#### [COLLECTED MATERIAL]

..............................

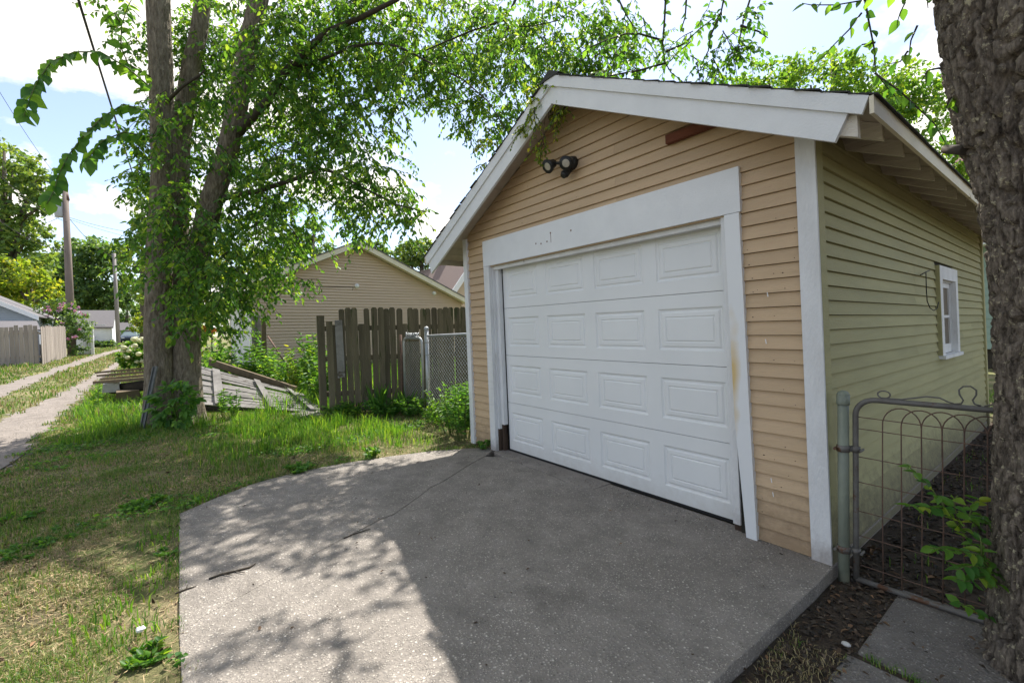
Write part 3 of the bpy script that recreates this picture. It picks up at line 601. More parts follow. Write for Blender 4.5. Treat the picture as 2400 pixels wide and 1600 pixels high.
# side window
win = thing('window', None, None, (XR, 3.45, 1.4)); win.parent = G; win.matrix_parent_inverse = Matrix.Translation(-Vector(G.location))
w0, w1, z0, z1 = 3.02, 3.89, 1.03, 1.91
gpart(MB().box(XR-.005, XR+.03, w0, w0+.11, z0, z1).box(XR-.005, XR+.03, w1-.11, w1, z0, z1).box(XR-.005, XR+.031, w0+.11, w1-.11, z1-.13, z1), 'window_frame', MAT['white_worn'], win)
gpart(MB().box(XR-.006, XR+.029, w0-.016, w0-.0005, z0, z1), 'window_frame', MAT['green'], win)['label'] = 'green painted edge of the window casing'
gpart(MB().box(XR-.10, XR+.05, w0-.01, w1+.03, z0-.035, z0-.001), 'window_sill', MAT['white_worn'], win)
gpart(MB().box(XR-.10, XR-.006, w0+.095, w0+.109, z0, z1-.13).box(XR-.10, XR-.006, w1-.109, w1-.095, z0, z1-.13).box(XR-.10, XR-.006, w0+.11, w1-.11, z1-.145, z1-.131), 'window_reveal', MAT['white_worn'], win)
sy0, sy1, sz0, sz1 = w0+.112, w1-.112, z0+.004, z1-.148
gpart(MB().box(XR-.052, XR-.022, sy0, sy0+.03, sz0, sz1).box(XR-.052, XR-.022, sy1-.03, sy1, sz0, sz1).box(XR-.052, XR-.022, sy0+.03, sy1-.03, sz0, sz0+.09).box(XR-.052, XR-.022, sy0+.03, sy1-.03, sz1-.05, sz1).box(XR-.049, XR-.025, sy0+.03, sy1-.03, (sz0+sz1)/2, (sz0+sz1)/2+.028), 'sash', MAT['white_worn'], win)
for (a, b) in ((sz0+.09, (sz0+sz1)/2-.001), ((sz0+sz1)/2+.029, sz1-.05)): gpart(MB().box(XR-.040, XR-.036, sy0+.031, sy1-.031, a, b), 'pane', MAT['glass'], win)
# rusty board under the gable, rust specks
gpart(MB().box(2.255, 2.64, -.042, -.004, 2.70, 2.765), 'nailed_board', MAT['rust_wood'])['label'] = 'short rusty brown board'
m = MB()
for (px, py) in ((1290, 546), (1268, 571), (1256, 571), (1282, 566), (1338, 540)):
    p = onplane(px, py, 1, -.024); m.ball((p.x+LEAN*p.z, -.0245, p.z), .008, 6, 4, (1, .25, 1.2))
p = onplane(1291, 556, 1, -.024); m.box(p.x+LEAN*p.z-.002, p.x+LEAN*p.z+.002, -.0258, -.0245, p.z-.05, p.z+.03)
gpart(m, 'rust_spot', MAT['rust_wood'])

m = MB(); m2 = MB()
for i in range(110):
    xx = RND.choice([RND.uniform(2.78, 3.07), RND.uniform(-.3, 2.9), RND.uniform(-.1, 2.7)]); k_ = RND.randint(1, 36); zz = .004+EXPO*k_+RND.uniform(.008, .03)
    if zz < 2.42 and xx < 2.77: continue
    if zz > rtop(xx)-.3: continue
    m.ball((xx, -.004+.017*((zz-.004) % EXPO)/EXPO-.0005, zz), RND.uniform(.0016, .0038), 5, 3, (RND.uniform(1, 2.2), .5, 1))
for (px, py) in ((1809, 1125), (1813, 1158), (1796, 800), (1800, 690)):
    p = onplane(px, py, 1, -.004); m2.hexa([(p.x+LEAN*p.z+a, -.0075, p.z+b) for a, b in ((-.002, -.014), (.004, -.014), (.004, -.0139), (-.002, -.0139))]+[(p.x+LEAN*p.z+a, -.0065, p.z+b) for a, b in ((-.006, .014), (-.001, .014), (-.001, .0141), (-.006, .0141))])
gpart(m, 'rust_spot', MAT['rot'])['kind'] = 'stuff'; gpart(m2, 'paint_scrape', MAT['white'])['kind'] = 'stuff'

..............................

#### [OBJECTIVE]
Restate the whole listing above exactly, except for its images.

#### [REPLY]
Write part 3 of the bpy script that recreates this picture. It picks up at line 601. More parts follow. Write for Blender 4.5. Treat the picture as 2400 pixels wide and 1600 pixels high.
# side window
win = thing('window', None, None, (XR, 3.45, 1.4)); win.parent = G; win.matrix_parent_inverse = Matrix.Translation(-Vector(G.location))
w0, w1, z0, z1 = 3.02, 3.89, 1.03, 1.91
gpart(MB().box(XR-.005, XR+.03, w0, w0+.11, z0, z1).box(XR-.005, XR+.03, w1-.11, w1, z0, z1).box(XR-.005, XR+.031, w0+.11, w1-.11, z1-.13, z1), 'window_frame', MAT['white_worn'], win)
gpart(MB().box(XR-.006, XR+.029, w0-.016, w0-.0005, z0, z1), 'window_frame', MAT['green'], win)['label'] = 'green painted edge of the window casing'
gpart(MB().box(XR-.10, XR+.05, w0-.01, w1+.03, z0-.035, z0-.001), 'window_sill', MAT['white_worn'], win)
gpart(MB().box(XR-.10, XR-.006, w0+.095, w0+.109, z0, z1-.13).box(XR-.10, XR-.006, w1-.109, w1-.095, z0, z1-.13).box(XR-.10, XR-.006, w0+.11, w1-.11, z1-.145, z1-.131), 'window_reveal', MAT['white_worn'], win)
sy0, sy1, sz0, sz1 = w0+.112, w1-.112, z0+.004, z1-.148
gpart(MB().box(XR-.052, XR-.022, sy0, sy0+.03, sz0, sz1).box(XR-.052, XR-.022, sy1-.03, sy1, sz0, sz1).box(XR-.052, XR-.022, sy0+.03, sy1-.03, sz0, sz0+.09).box(XR-.052, XR-.022, sy0+.03, sy1-.03, sz1-.05, sz1).box(XR-.049, XR-.025, sy0+.03, sy1-.03, (sz0+sz1)/2, (sz0+sz1)/2+.028), 'sash', MAT['white_worn'], win)
for (a, b) in ((sz0+.09, (sz0+sz1)/2-.001), ((sz0+sz1)/2+.029, sz1-.05)): gpart(MB().box(XR-.040, XR-.036, sy0+.031, sy1-.031, a, b), 'pane', MAT['glass'], win)
# rusty board under the gable, rust specks
gpart(MB().box(2.255, 2.64, -.042, -.004, 2.70, 2.765), 'nailed_board', MAT['rust_wood'])['label'] = 'short rusty brown board'
m = MB()
for (px, py) in ((1290, 546), (1268, 571), (1256, 571), (1282, 566), (1338, 540)):
    p = onplane(px, py, 1, -.024); m.ball((p.x+LEAN*p.z, -.0245, p.z), .008, 6, 4, (1, .25, 1.2))
p = onplane(1291, 556, 1, -.024); m.box(p.x+LEAN*p.z-.002, p.x+LEAN*p.z+.002, -.0258, -.0245, p.z-.05, p.z+.03)
gpart(m, 'rust_spot', MAT['rust_wood'])

m = MB(); m2 = MB()
for i in range(110):
    xx = RND.choice([RND.uniform(2.78, 3.07), RND.uniform(-.3, 2.9), RND.uniform(-.1, 2.7)]); k_ = RND.randint(1, 36); zz = .004+EXPO*k_+RND.uniform(.008, .03)
    if zz < 2.42 and xx < 2.77: continue
    if zz > rtop(xx)-.3: continue
    m.ball((xx, -.004+.017*((zz-.004) % EXPO)/EXPO-.0005, zz), RND.uniform(.0016, .0038), 5, 3, (RND.uniform(1, 2.2), .5, 1))
for (px, py) in ((1809, 1125), (1813, 1158), (1796, 800), (1800, 690)):
    p = onplane(px, py, 1, -.004); m2.hexa([(p.x+LEAN*p.z+a, -.0075, p.z+b) for a, b in ((-.002, -.014), (.004, -.014), (.004, -.0139), (-.002, -.0139))]+[(p.x+LEAN*p.z+a, -.0065, p.z+b) for a, b in ((-.006, .014), (-.001, .014), (-.001, .0141), (-.006, .0141))])
gpart(m, 'rust_spot', MAT['rot'])['kind'] = 'stuff'; gpart(m2, 'paint_scrape', MAT['white'])['kind'] = 'stuff'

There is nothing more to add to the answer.